As you don't need clkPl you can simply delete the line with the blocking assignment ("clkPl = 1;")
TREE STRUCTURE
Your double for loop:
for (i = 0; i < $clog2(`BANKSIZE); i = i + 1) begin
for (j = 0; j < 2 ** i; j = j + 1) begin
always # (posedge clkPl) begin
pipeline[i * (2 ** i) + j] <= pipeline[i * 2 * (2 ** i) + 2 * j] + pipeline[i * 2 * (2 ** i) + 2 * j + 1];
end
end
end
looks like it will access incorrect elements.
e.g. for BANKSIZE = 28, **i will count up to 7, at which point "pipeline[i * (2 ** i) + j]"="pipeline[7*2**7+j]"="pipeline[896+j] which will be out of bounds for the array. (The array has 2*BANKSIZE=512 elements in it.)

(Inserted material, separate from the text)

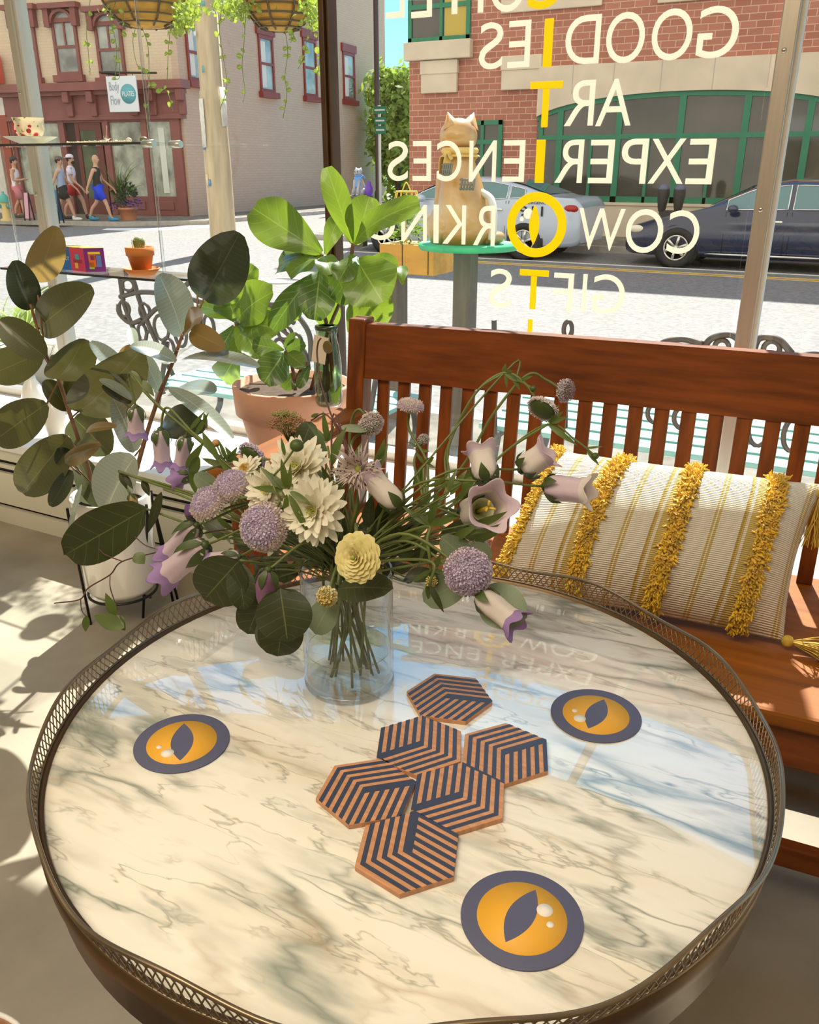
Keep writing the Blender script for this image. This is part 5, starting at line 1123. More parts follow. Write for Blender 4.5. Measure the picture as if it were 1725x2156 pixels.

I think you actually want this structure:
assign sum = pipeline[1];
for (i = 1; i < `BANKSIZE; i = i + 1) begin
always # (posedge clk) begin
pipeline[i] <= pipeline[i*2] + pipeline[i*2 + 1];
end
end
LOWER LATENCY
Note that most verilog tools are very good at synthesising adds of multiple elements so you may want to consider combining more terms at each level of the hierarchy.
(Adding more terms costs less than someone might expect because the tools can use optimisations such as carry save adders to reduce the gate delay.)
I am making a signed comparator in Verilog. Here is the code:
module signedComparator(a0, a1, a2, b0, b1, b2, G, E, L);
input a0, a1, a2, b0, b1, b2;
output reg G, E, L;
always#(a0 or a1 or a2 or b0 or b1 or b2)
begin
if(a2 == 0 && b2 == 0) //both a and b >= 0
begin
L <= {a1,a0} < {b1,b0};
G <= {a1,a0} > {b1,b0};
E <= {a1,a0} == {b1,b0};
end
else if(a2 == 1 && b2 == 0) //a negative, b >= 0
begin
L <= 1;
G <= 0;
E <= 0;
end
else if(a2 == 0 && b2 == 1) //a >= 0, b negative
begin
L <= 0;
G <= 1;
E <= 0;
end
else //both a and b negative
begin
L <= (~{a1,a0} + 1) > (~{b1,b0} + 1);
G <= (~{a1,a0} + 1) < (~{b1,b0} + 1);
E <= (~{a1,a0} + 1) == (~{b1,b0} + 1);
end
end
endmodule
I am wondering, when adding vectors, what is the length of the intermediate result? I am concerned about the last case (L <= (~{a1,a0} + 1) > (~{b1,b0} + 1);). When adding 1 to ~{a1,a0}, is the result three bits in length for the comparison, or will {1,1} + 1 = {0,0}? Is there documentation somewhere for what the data type of intermediate results in verilog will be? This is hard to search for since I don't yet know the proper terminology.
I'm assuming this is for synthesis and have a few comments about your code. You seem to be using individual bits as inputs to the module and then using concatenation to make vectors later on. You can avoid this by declaring ports as signed vectors and doing a comparison directly.
input signed [2:0] a,b;
...
if(a == b)
...
else if(a > b)
...
else
...
Also, you are using non-blocking assignments to model combinational logic. These will work in the code you posted but really shouldn't be used in this manner. They work much better modeling synchronous logic via a clocked process. There's a good paper that summarizes a good coding style for synthesis.
I am wondering, when adding vectors, what is the length of the intermediate result?
The spec has a table for this as it depends on the operands and context.
An integer : Unsized constants are at least 32-bits
{a,b} : sizeof(a) + sizeof(b)
~{a} : sizeof(a)
a + b : max(sizeof(a),sizeof(b))
Thus your comparison operands will both be (at least) 32-bits. You can explicitly assign a constant size by using a tick before the value.
4'b1 // 0001 Binary 1
4'd1 // 0001 Decimal 1
4'd8 // 1000 Decimal 8
1'b1 // 1 Binary 1
'b1 // The same as 1, tick here only specifies dec/oct/bin format
Is there documentation somewhere for what the data type of
intermediate results in verilog will be?
By far the best resource I've found for details like this is the spec itself, IEEE 1364.